━━━ Data lines

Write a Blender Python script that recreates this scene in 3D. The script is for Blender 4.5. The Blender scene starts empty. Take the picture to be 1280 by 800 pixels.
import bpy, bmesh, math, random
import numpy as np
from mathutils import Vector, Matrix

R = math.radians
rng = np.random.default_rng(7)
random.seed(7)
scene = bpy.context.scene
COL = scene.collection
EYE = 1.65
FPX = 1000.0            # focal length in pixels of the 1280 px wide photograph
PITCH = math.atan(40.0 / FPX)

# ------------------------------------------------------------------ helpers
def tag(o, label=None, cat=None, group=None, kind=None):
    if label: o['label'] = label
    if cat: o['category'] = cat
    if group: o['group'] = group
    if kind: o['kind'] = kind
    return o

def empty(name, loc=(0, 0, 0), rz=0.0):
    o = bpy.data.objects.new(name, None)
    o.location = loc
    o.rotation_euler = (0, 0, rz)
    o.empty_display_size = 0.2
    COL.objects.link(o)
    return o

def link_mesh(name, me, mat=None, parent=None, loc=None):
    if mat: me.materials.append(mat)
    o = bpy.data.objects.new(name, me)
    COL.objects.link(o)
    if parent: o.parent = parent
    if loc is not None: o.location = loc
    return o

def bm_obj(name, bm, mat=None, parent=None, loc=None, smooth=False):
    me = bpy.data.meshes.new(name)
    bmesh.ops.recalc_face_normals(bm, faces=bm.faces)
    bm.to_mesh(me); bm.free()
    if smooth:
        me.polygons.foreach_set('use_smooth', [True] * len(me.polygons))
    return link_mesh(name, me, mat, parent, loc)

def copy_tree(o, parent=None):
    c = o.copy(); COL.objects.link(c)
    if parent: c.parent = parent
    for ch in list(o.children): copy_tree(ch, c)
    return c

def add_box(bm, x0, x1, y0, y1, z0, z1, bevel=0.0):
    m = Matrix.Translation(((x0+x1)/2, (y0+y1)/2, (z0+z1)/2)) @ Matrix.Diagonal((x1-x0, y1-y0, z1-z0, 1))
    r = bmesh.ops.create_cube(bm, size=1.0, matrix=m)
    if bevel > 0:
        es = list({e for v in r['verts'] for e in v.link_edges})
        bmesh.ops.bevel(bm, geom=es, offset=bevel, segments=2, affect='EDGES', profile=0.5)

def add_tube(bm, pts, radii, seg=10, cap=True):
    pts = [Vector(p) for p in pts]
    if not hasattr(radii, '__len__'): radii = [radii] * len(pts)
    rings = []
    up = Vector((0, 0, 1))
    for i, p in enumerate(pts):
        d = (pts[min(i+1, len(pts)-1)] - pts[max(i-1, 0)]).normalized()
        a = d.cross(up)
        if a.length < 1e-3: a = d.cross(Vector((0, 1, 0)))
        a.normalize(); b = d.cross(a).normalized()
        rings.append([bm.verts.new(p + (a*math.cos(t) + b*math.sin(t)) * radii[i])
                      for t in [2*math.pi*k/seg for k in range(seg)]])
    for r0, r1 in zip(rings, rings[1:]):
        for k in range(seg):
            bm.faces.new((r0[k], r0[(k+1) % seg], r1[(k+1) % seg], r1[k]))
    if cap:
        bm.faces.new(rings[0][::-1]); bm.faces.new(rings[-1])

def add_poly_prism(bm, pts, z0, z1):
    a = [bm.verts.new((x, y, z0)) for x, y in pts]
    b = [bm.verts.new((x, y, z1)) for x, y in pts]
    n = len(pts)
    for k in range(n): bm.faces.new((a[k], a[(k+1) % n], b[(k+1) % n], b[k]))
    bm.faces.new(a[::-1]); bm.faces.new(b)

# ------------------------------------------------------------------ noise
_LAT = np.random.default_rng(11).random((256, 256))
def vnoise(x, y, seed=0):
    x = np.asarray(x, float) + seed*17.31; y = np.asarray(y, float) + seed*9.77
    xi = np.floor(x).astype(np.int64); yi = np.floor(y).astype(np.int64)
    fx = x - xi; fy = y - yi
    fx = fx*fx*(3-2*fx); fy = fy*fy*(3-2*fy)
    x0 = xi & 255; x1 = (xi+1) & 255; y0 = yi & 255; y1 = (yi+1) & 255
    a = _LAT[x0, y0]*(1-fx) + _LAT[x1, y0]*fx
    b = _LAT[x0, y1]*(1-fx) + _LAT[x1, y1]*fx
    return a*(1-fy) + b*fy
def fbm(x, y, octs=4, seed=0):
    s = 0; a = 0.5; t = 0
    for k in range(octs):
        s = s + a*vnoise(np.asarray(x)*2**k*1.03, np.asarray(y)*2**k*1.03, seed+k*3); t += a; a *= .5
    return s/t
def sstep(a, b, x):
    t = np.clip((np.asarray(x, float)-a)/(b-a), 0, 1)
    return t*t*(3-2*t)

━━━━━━

Given problem:
Can you reproduce all the material exactly?

Written answer:
Write a Blender Python script that recreates this scene in 3D. The script is for Blender 4.5. The Blender scene starts empty. Take the picture to be 1280 by 800 pixels.
import bpy, bmesh, math, random
import numpy as np
from mathutils import Vector, Matrix

R = math.radians
rng = np.random.default_rng(7)
random.seed(7)
scene = bpy.context.scene
COL = scene.collection
EYE = 1.65
FPX = 1000.0            # focal length in pixels of the 1280 px wide photograph
PITCH = math.atan(40.0 / FPX)

# ------------------------------------------------------------------ helpers
def tag(o, label=None, cat=None, group=None, kind=None):
    if label: o['label'] = label
    if cat: o['category'] = cat
    if group: o['group'] = group
    if kind: o['kind'] = kind
    return o

def empty(name, loc=(0, 0, 0), rz=0.0):
    o = bpy.data.objects.new(name, None)
    o.location = loc
    o.rotation_euler = (0, 0, rz)
    o.empty_display_size = 0.2
    COL.objects.link(o)
    return o

def link_mesh(name, me, mat=None, parent=None, loc=None):
    if mat: me.materials.append(mat)
    o = bpy.data.objects.new(name, me)
    COL.objects.link(o)
    if parent: o.parent = parent
    if loc is not None: o.location = loc
    return o

def bm_obj(name, bm, mat=None, parent=None, loc=None, smooth=False):
    me = bpy.data.meshes.new(name)
    bmesh.ops.recalc_face_normals(bm, faces=bm.faces)
    bm.to_mesh(me); bm.free()
    if smooth:
        me.polygons.foreach_set('use_smooth', [True] * len(me.polygons))
    return link_mesh(name, me, mat, parent, loc)

def copy_tree(o, parent=None):
    c = o.copy(); COL.objects.link(c)
    if parent: c.parent = parent
    for ch in list(o.children): copy_tree(ch, c)
    return c

def add_box(bm, x0, x1, y0, y1, z0, z1, bevel=0.0):
    m = Matrix.Translation(((x0+x1)/2, (y0+y1)/2, (z0+z1)/2)) @ Matrix.Diagonal((x1-x0, y1-y0, z1-z0, 1))
    r = bmesh.ops.create_cube(bm, size=1.0, matrix=m)
    if bevel > 0:
        es = list({e for v in r['verts'] for e in v.link_edges})
        bmesh.ops.bevel(bm, geom=es, offset=bevel, segments=2, affect='EDGES', profile=0.5)

def add_tube(bm, pts, radii, seg=10, cap=True):
    pts = [Vector(p) for p in pts]
    if not hasattr(radii, '__len__'): radii = [radii] * len(pts)
    rings = []
    up = Vector((0, 0, 1))
    for i, p in enumerate(pts):
        d = (pts[min(i+1, len(pts)-1)] - pts[max(i-1, 0)]).normalized()
        a = d.cross(up)
        if a.length < 1e-3: a = d.cross(Vector((0, 1, 0)))
        a.normalize(); b = d.cross(a).normalized()
        rings.append([bm.verts.new(p + (a*math.cos(t) + b*math.sin(t)) * radii[i])
                      for t in [2*math.pi*k/seg for k in range(seg)]])
    for r0, r1 in zip(rings, rings[1:]):
        for k in range(seg):
            bm.faces.new((r0[k], r0[(k+1) % seg], r1[(k+1) % seg], r1[k]))
    if cap:
        bm.faces.new(rings[0][::-1]); bm.faces.new(rings[-1])

def add_poly_prism(bm, pts, z0, z1):
    a = [bm.verts.new((x, y, z0)) for x, y in pts]
    b = [bm.verts.new((x, y, z1)) for x, y in pts]
    n = len(pts)
    for k in range(n): bm.faces.new((a[k], a[(k+1) % n], b[(k+1) % n], b[k]))
    bm.faces.new(a[::-1]); bm.faces.new(b)

# ------------------------------------------------------------------ noise
_LAT = np.random.default_rng(11).random((256, 256))
def vnoise(x, y, seed=0):
    x = np.asarray(x, float) + seed*17.31; y = np.asarray(y, float) + seed*9.77
    xi = np.floor(x).astype(np.int64); yi = np.floor(y).astype(np.int64)
    fx = x - xi; fy = y - yi
    fx = fx*fx*(3-2*fx); fy = fy*fy*(3-2*fy)
    x0 = xi & 255; x1 = (xi+1) & 255; y0 = yi & 255; y1 = (yi+1) & 255
    a = _LAT[x0, y0]*(1-fx) + _LAT[x1, y0]*fx
    b = _LAT[x0, y1]*(1-fx) + _LAT[x1, y1]*fx
    return a*(1-fy) + b*fy
def fbm(x, y, octs=4, seed=0):
    s = 0; a = 0.5; t = 0
    for k in range(octs):
        s = s + a*vnoise(np.asarray(x)*2**k*1.03, np.asarray(y)*2**k*1.03, seed+k*3); t += a; a *= .5
    return s/t
def sstep(a, b, x):
    t = np.clip((np.asarray(x, float)-a)/(b-a), 0, 1)
    return t*t*(3-2*t)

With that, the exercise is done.